London is arguably, the global capital for gold trading and prices for the yellow metal immediately dropped $20/ounce (oz) from $1,255/oz to $1,235/oz when this news broke. “This bears the hallmarks of a fat finger ‘muppet’ — a trade of 18,149 oz would be a very typical trade, but a trade of 18,149 lots of a futures contract (which is 100 times bigger) would not be... it leaves us wondering if a junior got confused between ounces and lots,” Norman wrote. Sharps Pixley is a London-based gold bullion broker.
The price of gold has recovered and now stands at $1,268/oz. Was this a mistake or something more? Suspicion and conspiracy theories run deep among precious metals traders. Norman admitted that the sale could have been made by a trader squaring away a large position or a central bank, both of which would have likely taken place at a different times. It could have been someone opening a short position, in which case it had the desired effect in catching the market by surprise, but Norman stuck with his muppet theory.
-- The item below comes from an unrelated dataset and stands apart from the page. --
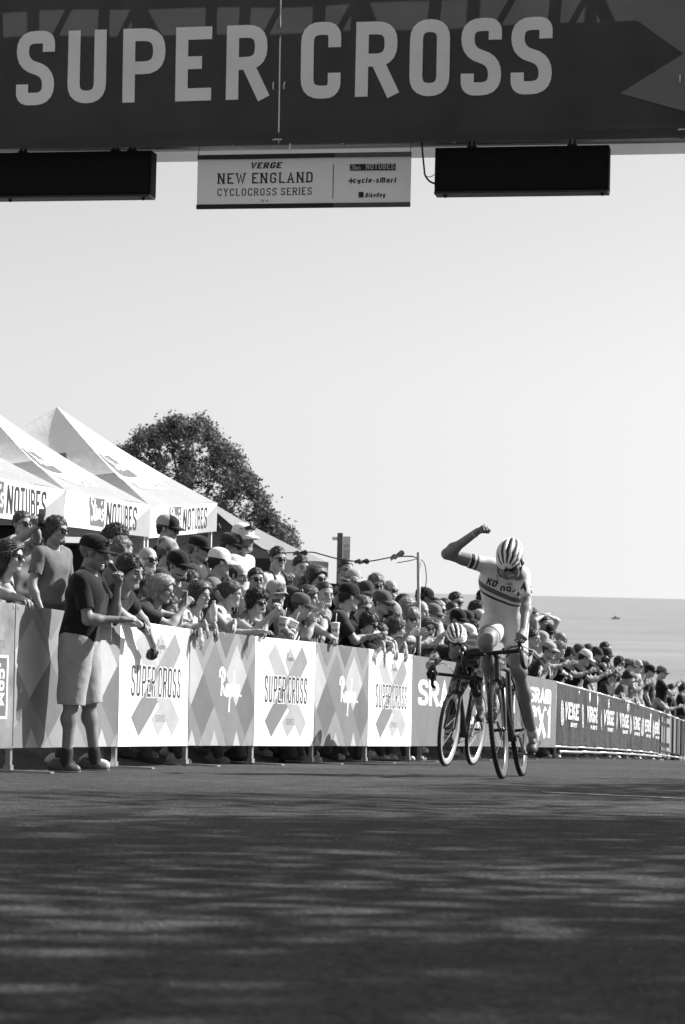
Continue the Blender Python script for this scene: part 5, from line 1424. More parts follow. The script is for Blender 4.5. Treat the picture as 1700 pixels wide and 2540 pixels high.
def person(label, sx, sy, b=None, Y=None, byaw=75, hyaw=75, pitch=8, roll=0, lean=None, hair='hair_short', hc='m', hat=None, hatc='k', hatc2=None, hatyaw=0, glasses=None, beard=None,
           shirt='d', sleeve=.62, pants='n', skin=0, male=1, mouth=0, hands=(None, None), poses=('relax', 'relax'), palm=(None, None), elbow=(None, None), group='spectators behind the barriers', vox=.0185,
           shoes='g', big=1.0, short=False, scale=None, gz=None, watch=None, headv=.0085, extra=None, feet=None):
    if Y is None: Y = solve_y(sx, b)
    H = np.array(at(sx, sy, Y)); Rb = facing(byaw)
    bb = barrier_x(min(Y, 60))-H[0]
    if lean is None: lean = 30 if bb < .55 else 4
    al = R(lean)
    def solve(al, sc):
        es = Rb @ np.array((0, math.sin(al), math.cos(al))); ey = Rb @ np.array((0, math.cos(al), -math.sin(al))); ex = Rb @ np.array((1, 0, 0))
        hd = nrm(es+np.array((0, 0, .8)))
        off = es*.47+hd*.175+(Rb @ np.array((0, 1, 0)))*.03
        return es, ey, ex, off, H-off*sc
    g0 = gz
    for it in range(30):
        es, ey, ex, off, hip = solve(al, 1.0)
        g = ground_z(hip[0], hip[1]) if g0 is None else g0
        sc = (H[2]-g)/(.93+off[2])
        if scale: sc = scale; break
        if sc < (.86 if bb > .55 else .90) and al < R(46 if bb < .55 else 14): al += R(2); continue
        if sc > 1.06 and al > 0: al = max(0, al-R(2)); continue
        break
    sc = min(max(sc, .80), 1.13)
    es, ey, ex, off, hip = solve(al, sc)
    g = ground_z(hip[0], hip[1]) if g0 is None else g0
    res = hip[2]-.93*sc-g           # left over height: taken up by bending or stretching the legs
    STAT.append((label[:40], round(sc, 2), round(math.degrees(al)), round(res, 2)))
    base = Vector((hip[0], hip[1], g)); B = np.array(base)
    t = tag(empty('person', base), label, 'person', group)
    if shoes == 'g': shoes = 'gwkgw'[(len(label)*7+int(sx)) % 5]
    pt = lambda x, y, k: (hip-B)+(ex*x+ey*y+es*k)*sc
    s = SDF(); torso_prims(s, pt, -.012*sc, .06*sc, 0 if male else 1, big*sc)
    # note: radii are scaled through 'big'
    s.cap(pt(0, -.01, .44), H-B+(Rb @ np.array((0, -.03, 0)))*sc-np.array((0, 0, .06))*sc, .054*sc if male else .046*sc, None, .03)
    # legs
    fwd = Rb @ np.array((0, 1, 0)); zf = .085*sc; feetp = []
    for i, sg in enumerate((-1, 1)):
        hj = pt(sg*.085, 0, -.02)
        ft = (hip-B)+ex*sg*.11*sc+fwd*((.20 if 0 < bb < .55 and sc > .84 else .03)+.08*sg*(1 if len(label) % 2 else -1))*sc; ft[2] = 0
        if feet: ft = np.array(feet[i])-B
        ov = ft[0]+B[0]+.20-barrier_x(min(ft[1]+B[1], 60))
        if bb > 0 and ov > 0: ft[0] -= ov
        gzf = ground_z(*(ft+B)[:2]) if g0 is None else g0
        ft[2] = gzf-B[2]+zf
        K, A = ik(hj, ft, .43*sc, .42*sc, fwd)
        if np.linalg.norm(ft-hj) > .85*sc: K = hj+(ft-hj)*.51; A = ft
        s.cap(hj, K, .086*sc*big, .057*sc, .05); s.cap(K, A, .054*sc, .037*sc, .03); s.ell(K+(A-K)*.28-fwd*.018*sc, .052*sc, .04)
        feetp.append((hj, K, A))
    # arms
    arms = []
    hv = .0072 if vox < .02 else .0105
    handparts = []
    for i, sg in enumerate((-1, 1)):        # -1 is the person's left when seen from behind: local -x
        S_ = pt(sg*.180, -.004, .425)
        T = hands[i]; a_, b_ = .285*sc, .255*sc
        pole = elbow[i] if elbow[i] is not None else nrm(np.array((0, 0, -1.0))+ex*sg*.55-fwd*.35)
        if T is None: Tl = S_+(np.array((0, 0, -.50))+ex*sg*.07+fwd*.10)*sc
        elif len(T) == 3 and T[0] == 'loc': Tl = pt(*T[1])
        else:
            TY = T[2] if len(T) > 2 and T[2] else solve_y(T[0], -.06)
            Tl = np.array(at(T[0], T[1], TY))-B
        E_, W = ik(S_, Tl, a_, b_, np.array(pole, float))
        s.cap(S_, E_, .050*sc, .039*sc, .035); s.cap(E_, W, .040*sc, .0255*sc, .025); s.ell(E_+(W-E_)*.25, .041*sc, .03)
        arms.append((S_, E_, W))
        d = nrm(W-E_); ps = poses[i]
        if ps == 'hang': d = nrm(d*.35+np.array((0, 0, -1.0)))
        n_ = palm[i] if palm[i] is not None else (np.array((0, 0, 1.0))+fwd*.3 if ps != 'hang' else fwd)
        HB = basis(d, n_)
        P, Q = get_hand(ps, hv)
        Pm = P.copy()
        if np.dot(np.cross(HB[:, 1], HB[:, 2]), ex)*sg > 0 and palm[i] is None: Pm[:, 0] *= -1; Qm = Q[:, ::-1]
        elif palm[i] is not None and sg > 0: Pm[:, 0] *= -1; Qm = Q[:, ::-1]
        else: Qm = Q
        handparts.append(((Pm*sc*(1.0 if male else .92)) @ HB.T+W, Qm, HB, W))
    P0, Q0 = s.mesh(vox*sc)
    Rh = facing(hyaw) @ rot_x(-R(pitch)) @ rot_y(R(roll)); hs = sc*HEADSCALE*(1.0 if male else .96); hc_ = H-B
    if scale and scale < .8: hs = scale*1.18
    hp, hq, hm = get_head(male, mouth, headv); hh = len(label)*13+int(sx*3); fs = np.array((.95+.10*((hh*7) % 11)/10, .97+.06*((hh*5) % 7)/6, .95+.10*((hh*3) % 13)/12)); hp = hp*fs
    V = [P0]; Fq = [Q0]; mi = [np.zeros(len(Q0), int)]; n = len(P0)
    V.append((hp*hs) @ Rh.T+hc_); Fq.append(hq+n); mi.append(hm); n += len(hp)
    for hp_, hq_, _b, _w in handparts: V.append(hp_); Fq.append(hq_+n); mi.append(np.zeros(len(hq_), int)); n += len(hp_)
    me = fast_mesh('body', np.concatenate(V), [np.concatenate(Fq)], [SKINS[skin], LIP, EYE, TEETH, HAIRS[hc]], True, np.concatenate(mi))
    obj('body', me, t)
    # shirt: trunk and sleeves, the sleeves cut off square
    c = SDF(); torso_prims(c, pt, .014*sc, .06*sc, 0 if male else 1, big*sc)
    if sleeve <= 0:
        for sg in (-1, 1): c.ell(pt(sg*.185, 0, .425), .060*sc, .02, 's')
    c.ell(pt(0, .035, .535), np.array((.082, .082, .070))*sc, .015, 's'); c.plane(pt(0, 0, -.10), -es)
    P, Q = c.mesh(vox*1.1*sc); parts = [(P, Q)]
    if sleeve > 0:
        for S_, E_, W in arms:
            a_ = nrm(E_-S_); c = SDF()
            if sleeve <= 1:
                e_ = S_+(E_-S_)*sleeve; c.cap(S_-a_*.01, e_+a_*.03, .068*sc, .064*sc, .03).ell(S_, .070*sc, .03)
                P, Q = c.mesh(vox*sc*.9); P = P-np.outer(np.maximum((P-e_) @ a_, 0), a_).astype(np.float32)
            else:
                c.cap(S_, E_, .070*sc, .052*sc, .035).cap(E_, E_+(W-E_)*min(sleeve-1, 1), .050*sc, .040*sc, .03); P, Q = c.mesh(vox*sc)
            parts.append((P, Q))
    V = []; Fq = []; n = 0
    for P, Q in parts: V.append(P); Fq.append(Q+n); n += len(P)
    P = np.concatenate(V); P = P+((nz(P, 38, len(label))*.0035+nz(P, 15, len(label)+2)*.004)[:, None]*np.array((1, 1, .3), np.float32)).astype(np.float32)
    obj('shirt', fast_mesh('shirt', P, [np.concatenate(Fq)], [CLOTH[shirt]]), t)
    # trousers or shorts
    parts = []; c = SDF(); c.cap(pt(-.062, 0, .0), pt(.062, 0, .0), .112*sc*big, None, .04)
    if not short:
        for hj, K, A in feetp: c.cap(hj, K, .096*sc*big, .072*sc, .04); c.cap(K, A, .070*sc, .056*sc, .03)
    c.plane(pt(0, 0, .07), es); P, Q = c.mesh(.026*sc if vox < .02 else .034); parts.append((P, Q))
    if short:
        for hj, K, A in feetp:
            a_ = nrm(K-hj); c = SDF().cap(hj, K+a_*.06, .108*sc*big, .098*sc, .04); P, Q = c.mesh(.014*sc); P = P+(nz(P, 30, 4)*.005)[:, None].astype(np.float32)
            P = P-np.outer(np.maximum((P-K-a_*.015) @ a_, 0), a_).astype(np.float32); parts.append((P, Q))
    V = []; Fq = []; n = 0
    for P, Q in parts: V.append(P); Fq.append(Q+n); n += len(P)
    obj('shorts' if short else 'trousers', fast_mesh('trousers', np.concatenate(V), [np.concatenate(Fq)], [CLOTH[pants]]), t)
    for hj, K, A in feetp:
        worn('shoe', 'shoe', t, m4(Rb, A-np.array((0, 0, zf))-fwd*.02, sc), [SHOEM[shoes], SHOEM['w'] if shoes != 'k' else SHOEM['k']])
    # head things
    HM = m4(Rh, hc_, hs) @ Matrix.Diagonal((fs[0], fs[1], fs[2], 1))
    if hair: worn('hair', hair+('_u' if hat and hat not in ('visor', 'headband_scarf') else ''), t, HM, [HAIRS[hc]])
    if beard: worn('beard', beard, t, HM, [HAIRS['m' if hc in 'lg' and hc != 'g' else hc]])
    if hat:
        MH = HM @ Matrix.Rotation(R(hatyaw), 4, 'Z')
        worn('hat', hat, t, MH, [CLOTH[hatc], CLOTH[hatc2 or hatc]], 'cap' if 'cap' in hat or hat == 'visor' else ('headscarf' if 'scarf' in hat else 'hat'))
    if glasses == 's': worn('sunglasses', 'sunglasses', t, HM, [LENS, GFRAME])
    elif glasses == 'e': worn('eyeglasses', 'eyeglasses', t, HM, [GFRAME, GFRAME])
    elif glasses == 'up': worn('sunglasses', 'sunglasses', t, HM @ Matrix.Translation((0, .012, .075)) @ Matrix.Rotation(R(18), 4, 'X'), [LENS, GFRAME])
    if watch is not None:
        S_, E_, W = arms[watch]; d = Vector(W-E_).normalized(); mb = MB(); q = Vector(E_+(W-E_)*.93)
        mb.torus(q, d, .031*sc, .007*sc, 16, 6); mb.box(q+Vector(handparts[watch][2][:, 2])*.034*sc, (.034, .034, .014), Matrix([list(r_) for r_ in handparts[watch][2]]), bev=.004); mb.build('wristwatch', WATCH, t, True)
    info = dict(root=t, B=B, arms=arms, hands=handparts, pt=pt, ex=ex, ey=ey, es=es, fwd=fwd, sc=sc, Rb=Rb, HM=HM, Rh=Rh, feet=feetp)
    return info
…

Eventually, the CPM Group weighed in on the discussion. They pointed out that the discussions only followed the downward spikes and ignored similar upward spikes in the prices, which is typical of conversations run by conspiracy theorists who only look at downward moves. They said that these moves were not really flash crashes. The moves, they explained, appeared to reflect the effects of a combination of program trading, stop-loss order practices and an influx of institutional money into these markets.
Keith Weiner, CEO, Monetary Metals, has a similar view with a more complex explanation. On Thursday, July 6, in the late afternoon [GMT+9], the price of silver moved lower dramatically from $16/oz to $14.40/oz and less before recovering to around $15.80/oz. He analyzed the trades that took place millisecond by millisecond during that silver “crash.” “At this time scale, we can see there are upticks,” Weiner said. “Yes, even in a crash like this one, there are upticks.”
While traders agree that regulations drive down liquidity for markets, no one knows for sure if these price moves were triggered by stop-loss orders or something more nefarious. For mining companies, which have a longer-term vision of pricing and commitment to the market, a $0.20/oz price fluctuation for silver in a day and its roundtrip might seem to be a tempest in a teapot, but it also might be something worth keeping an eye on. Enjoy this edition.